As Jews, our mission differs from all other peoples. As teachers of God’s Torah, we must condition our instincts through restraint, allowing our intellects to be untarnished from urges that cloud our thought. In this pristine manner, we can study clearly and accurately teach God’s single system for mankind, in a manner that impresses all who observe us. God’s will that we impress the world with Torah will then be fulfilled, as the nations remark, “What a wise and understanding people is this great nation” (Deut. 4:6).


“Do not defile your souls with any loathsome thing that creeps, and do not become contaminated with them and remain contaminated through them. For I am God your God and you shall be sanctified and remain sanctified, for I am sanctified and do not contaminate your souls with any creeping thing that crawls on the Earth. For I am God who took you out of the land of Egypt in order to be your God, and be sanctified for I am sanctified” (Lev. 11:43-45).

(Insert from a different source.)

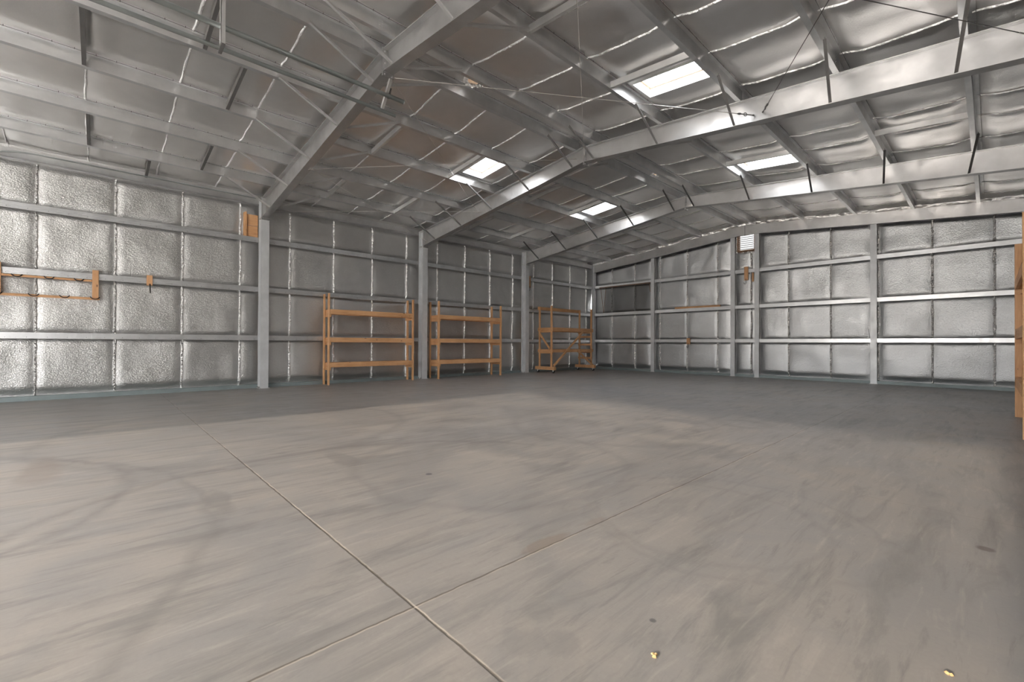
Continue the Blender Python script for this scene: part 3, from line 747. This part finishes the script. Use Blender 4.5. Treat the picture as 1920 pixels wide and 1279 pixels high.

Parshas Shmini concludes by clearly identifying the prohibition as “Do not defile your souls with any loathsome thing that creeps” and “do not contaminate your souls with any creeping thing that crawls on the Earth.” Clearly, the prohibition against these species is not to a physical concern, but that our “souls”—our intelligences—should not become compromised through association with death, embodied in creatures that creep on the Earth’s surface close to the place of our graves. Perhaps even the signs in kosher mammals—split hooves—and the signs in kosher fish—fins and scales—cause those creatures to move in a way dissimilar than the non-kosher creeping creatures. We are left with the question of how chewing cud plays a role in this theory.

Addendum II

Why did Moses omit any reference to “shekketz” in Deuteronomy 14:3-21? Perhaps Torah contains 2 sections of kosher laws to address 2 distinct objectives. One objective[1] is to retain a level of disgust, as stated. But when Moses omits that term, he thereby teaches that even without retaining disgust, a restricted diet serves another purpose: distinguishing the Jewish nation, which Moses states just before discussing kosher: “For you are a holy nation to the Lord your God, and you God selected to be a treasured nation from all peoples on the face of the Earth” (Deut. 14:2). Thus, Moses teaches the Jews that even without preserving the emotion of disgust, some level of diet contributes to the Jews’ role as a treasured nation. We are treasured, as we exhibit control over our most base instinct of appetite. Only one who masters his instincts can elevate his intellect and partake of the Chosen People’s role as Torah students and educators of mankind.  

[1] Exod. 22:30, Lev. chap 11, Deut. 14:3-21.

[2] Lev. 11:45

[3] Tal. Chullin 59a. See the mishna.